Le quindici tracce volano, letteralmente, ma sicuramente un aspetto positivo risiede nel fatto che pur non inventando nulla di nuovo, Adam Green riesce ad estrapolare trame così sufficientemente valide per essere ricordate fin dal primo ascolto. La vera formula vincente delle tracce di Friends of Mine è quella di saper miscelare la tradizione country con melodie simpatiche ed accattivanti figlie di un modo attuale di pensare il cantautorato. Anche nella voce riesce a distanziarsi sempre più dal DIY man per eccellenza Daniel Johnston, per arrivare a sfiorare l' introspezione cinica del fumettista / cantante Jeffrey Lewis, risultando decisamente più maturo e coeso con gli elementi nuovi che contraddisitingueranno il Green della svolta ( e qui risiede anche il principale motivo dell' attenzione ricevuta con il tempo da Allmusic in parallelo con il crescente snobbismo di Pitchfork, che penalizzerà a più riprese per il fatto di non aver voluto rimanere un eterno giovane).

Friends of Mine è un disco felicemente barcollante che fonde allo stesso tempo ironia, amore e tristezza: ancora una volta chi si aspettava di trovarsi di fronte un artista che sappia ( e debba) trattare di uno solo di questi tre argomenti si dovrà adattare, sopportandolo prima quando ironizza su quanto sia difficile essere una donna e successivamente quando canta di Jessica Simpson, poi quando presenta il nuovo amore ai suoi amici ed infine quando decide di ammazzarsi perché il governo ha mentito. Il tutto con una naturalezza cosmica ed aggrazziante, derivante sì dall' importante pagina che il classic rock radiofonico ci ha lasciato, ma anche e soprattutto dall' umile pop ( anche la variante indie/pop grosso modo tiene il paragone) che partendo da zero arrivava al successo in men che non si dica con le canzoni giuste ( il recente back to the past con gli Housemartins ci ha detto più o meno questo). Ecco, Friends of Mine rispecchia ciò virando tutto in chiave folk, e con meno pretese di successo. Anzi, con la sola speranza di sopravvivere.
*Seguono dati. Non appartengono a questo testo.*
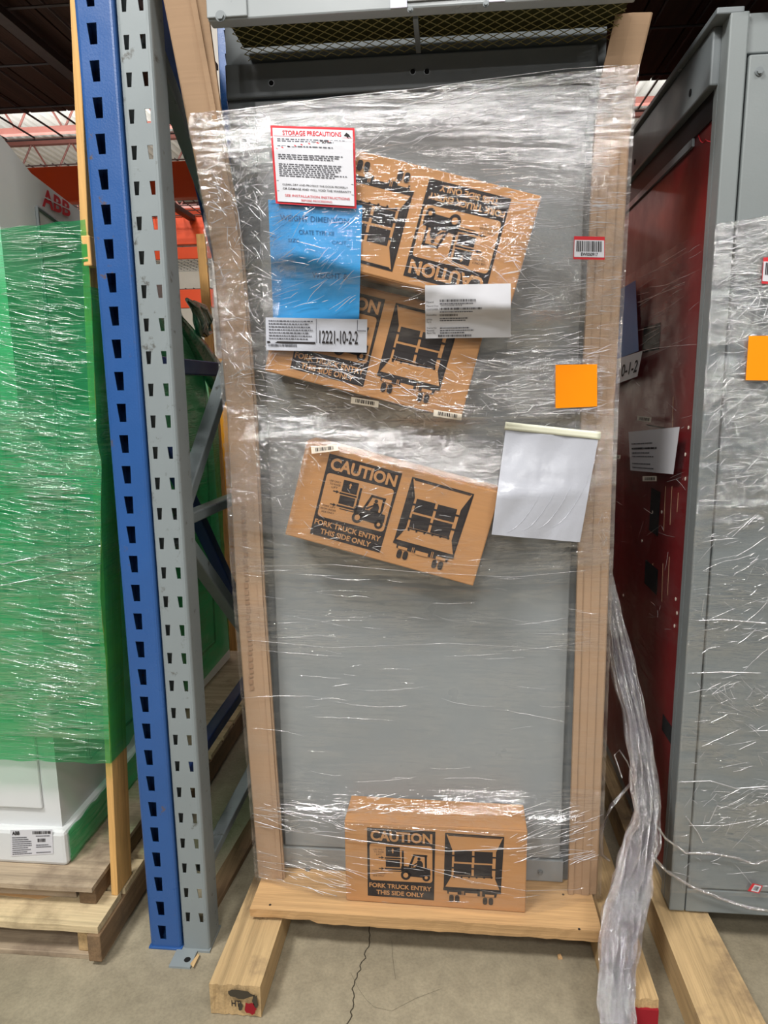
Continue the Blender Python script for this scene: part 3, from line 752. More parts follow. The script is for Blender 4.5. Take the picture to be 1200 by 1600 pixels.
for _ in range(3):                      # lift the sheet a little so that it clears the box corners
    HUL = [[min(HUL[j][i], (HUL[j][i]+HUL[max(0, j-1)][i]+HUL[min(NZ, j+1)][i]+HUL[j][max(0, i-1)]+HUL[j][min(NX, i+1)])/5) for i in range(NX+1)] for j in range(NZ+1)]
def filmY(x, z):
    xl, xr = interp(XLT, z), interp(XRT, z)
    u = min(1, max(0, (x-xl)/(xr-xl)))*NX; v_ = min(1, max(0, (z-ZA)/(ZB-ZA)))*NZ
    i, j = min(NX-1, int(u)), min(NZ-1, int(v_)); a, b = u-i, v_-j
    return (HUL[j][i]*(1-a)+HUL[j][i+1]*a)*(1-b)+(HUL[j+1][i]*(1-a)+HUL[j+1][i+1]*a)*b
def topz(x): return 2.185+(x+.60)*.080+.004*noise.noise(Vector((x*9, 3, 0)))
def film_pt(u, v_):
    z0 = ZA+.003*noise.noise(Vector((u*14, 0, 0)))
    xm = -.6+1.02*u; z = z0+(topz(xm)-z0)*v_
    xl, xr = interp(XLT, z), interp(XRT, z); x = xl+(xr-xl)*u
    rag = 0
    if u < .06: rag = -.006*abs(noise.noise(Vector((z*55, 7, 0))))*(1-u/.06)*(1.6 if z > 1.25 else .3)
    crum = .0035 if z > 1.98 else (.0012 if z > 1.3 else .0008)
    if u < .22 and z > 1.7: crum += .004*(1-u/.22)
    y = filmY(x, z)-.0095-abs(noise.noise(Vector((x*7, 0, z*60))))*crum*1.5-abs(noise.noise(Vector((x*26+z*9, 5, z*26))))*crum
    return (x+rag, y, z)
def film_dens(u, v_):
    z = ZA+(2.23-ZA)*v_; x = -.6+1.02*u
    d = .10 if z < 1.08 else .62
    d = .30 if .85 < z < 1.08 else d
    if z > 1.62: d = .36
    if z > 2.0: d = .62+.3*max(0, 1-abs(z-2.14)/.12)
    if u < .24 and z > 1.55: d = max(d, 1.0-.35*u/.24)
    if 1.28 < z < 1.66 and not (-.45 < x < .15 and z > 1.5): d = .78
    if u > .72 and 1.6 < z < 2.0: d = .75
    if .36 < z < .46: d += .12
    if z < .2 and not -.3 < x < .22: d += .2
    for rc_ in RECTS:
        e1, e2 = rc_[1]-rc_[0], rc_[3]-rc_[0]; q = Vector((x, rc_[0].y, z))-rc_[0]
        if 0 < q.dot(e1)/e1.length_squared < 1 and 0 < q.dot(e2)/e2.length_squared < 1: d *= .35
    return max(0, min(1, d+.25*noise.noise(Vector((x*5, 1, z*6)))*min(1, d*2)))
t = thing('stretch_film', (-.08, .1, ZA), 'clear crinkled stretch film wound around the centre cabinet and its boxes', 'stretch film')
mb = MB()
mb.grid(film_pt, 210, 620, 'film', film_dens)
def pleats(clusters, surf, m_, mat, seed=1):
    """short rolled creases in a paler colour, added on the film to make glints"""
    rg = random.Random(seed)
    for (x0, y0, x1, y1, n, am, asd, la, lb, rr) in clusters:
        for _ in range(n):
            # cluster around a few seeds so that creases bunch up
            cx, cy = rg.uniform(x0, x1), y0+(y1-y0)*(.5+.5*math.copysign(abs(rg.uniform(-1, 1))**1.0, rg.uniform(-1, 1)))
            an = R(rg.gauss(am, asd)); L = la+(lb-la)*rg.random()**2; r = rr*rg.uniform(.4, 1.1); k = max(2, int(L/9)); bend = rg.gauss(0, .10)
            P = []
            for i in range(k+1):
                t_ = (i/k-.5)*L; a2 = an+bend*t_/max(L, 1)
                x, y = cx+t_*math.cos(a2)+rg.uniform(-.3, .3), cy+t_*math.sin(a2)+rg.gauss(0, .35)
                P.append(surf(x, y))
            if any(p is None for p in P): continue
            m_.tube(P, [r*(.25+.75*math.sin(math.pi*(i+.4)/(k+.8)))*rg.uniform(.6, 1.1) for i in range(k+1)], mat, 5, False)
    m_.dens += [.8]*(len(m_.v)-len(m_.dens))
def on_front(x, y):
    Y = .08
    for _ in range(4): p = pY(x, y, Y); Y = filmY(p.x, p.z)-.0112
    p = pY(x, y, Y)
    if p.z > topz(p.x)-.002 or p.z < ZA+.004 or p.x < interp(XLT, p.z)+.001 or p.x > interp(XRT, p.z)-.001: return None
    return p
pleats([(770, 120, 1000, 330, 330, -2, 3, 14, 70, .0010), (640, 110, 1000, 200, 170, -10, 5, 20, 110, .0011), (330, 165, 660, 240, 170, -14, 16, 10, 60, .0009),
        (305, 175, 420, 330, 210, 10, 60, 6, 34, .0011), (325, 320, 430, 640, 190, 20, 50, 6, 40, .0010), (420, 200, 560, 480, 110, -25, 22, 8, 50, .0009),
        (820, 300, 1000, 520, 170, -2, 6, 10, 70, .0009), (640, 340, 860, 480, 90, 8, 25, 8, 60, .0009), (790, 520, 940, 650, 130, -5, 8, 14, 80, .0009),
        (360, 560, 940, 700, 420, 15, 50, 4, 20, .0007), (380, 640, 700, 880, 150, 20, 40, 5, 26, .0007), (400, 560, 800, 640, 110, 12, 12, 14, 80, .0009),
        (390, 860, 930, 1240, 70, 3, 5, 20, 140, .0006), (395, 1255, 550, 1300, 90, 4, 10, 10, 60, .0009), (820, 1260, 935, 1345, 90, -14, 8, 10, 70, .0010),
        (400, 1330, 545, 1400, 50, 14, 8, 12, 70, .0009), (545, 1240, 830, 1410, 45, 4, 6, 12, 90, .0006), (935, 640, 965, 900, 60, 80, 20, 5, 20, .0007),
        (520, 1240, 640, 1290, 50, -10, 10, 10, 40, .0010)], on_front, mb, 'film_glint_line', 5)
mb.build('front_film', t, smooth=True)
def side_fn(sg):
    def fn(u, v_):
        z = ZA+(topz(-.6 if sg < 0 else .42)-ZA)*v_; x = interp(XLT, z)-.0005 if sg < 0 else interp(XRT, z)+.0005
        y = filmY(x, z)-.004+u*.86; k = min(1, u*3)
        return (x+(k*.035 if sg < 0 else -k*.05)+.002*noise.noise(Vector((u*9, sg, z*40))), y, z)
    return fn
for sg in (-1, 1):
    m_ = MB(); m_.grid(side_fn(sg), 24, 120, 'film', lambda u, v: .5); m_.build('side_film', t, smooth=True)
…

Spicca particolarmente la figura del giocherellone in versione cappellaio matto di Adam Green, che acquisisce finalmente personalità, fattore che lo distingue almeno di due spanne dall' episodio discografico precedente. Bluebirds è uno dei tanti esempi del suo cambiamento, che passa attraverso la ricerca di quel particolare riff lirico che elevi il passo folk, infoltito qui come già detto da una componente orchestrale molto timida e affatto prepotente. Con Hard to be a Girl sembra quasi di galoppare, con quei i violini al seguito a far svoltare il brano, mentre Jessica ( da cui verrà tratto il relativo EP) è un piatto d' oro per i più sensibili, in cui Adam si atteggia a divo sixties e sembra quasi di vederlo comparire illuminato dalle luci di un palco. Musical Ladders, The Prince's Bed e Bunnyranch rappresentano il folk maturo, le ambizioni pop e il country spensierato di cui è composto l' album, ad anticipare la fusione di tutto ciò, ovvero la title-track. Per il resto, come detto, si alterneranno tristezza posata ma allo stesso tempo irriverente ed intelligente ( No Legs e I Wanna Die) e scatenata felicità ottimamente armonizzata ( Salty Candy).

I limiti evidenti del disco sono quelli di essere attaccato ancora alle radici della tradizione americana, ribadite in modo assiduo anche in Friends of Mine grazie al brano We're Not Supposed to Be Lovers, che adotta addirittura in maniera sfacciata la stessa base di Bartholomew ( da Garfield). Il resto è affidato ad un teatro colorato, vivace e sarcastico, all' interno del quale Adam Green trova inevitabilmente la sua naturale posizione nel centro di tutto. Attorno a lui ruotano personaggi, sensazioni e fatti: piccole storie arricchite ulteriormente da una musica evoluta e indirizzata bene, ma ancora sin troppo acerba.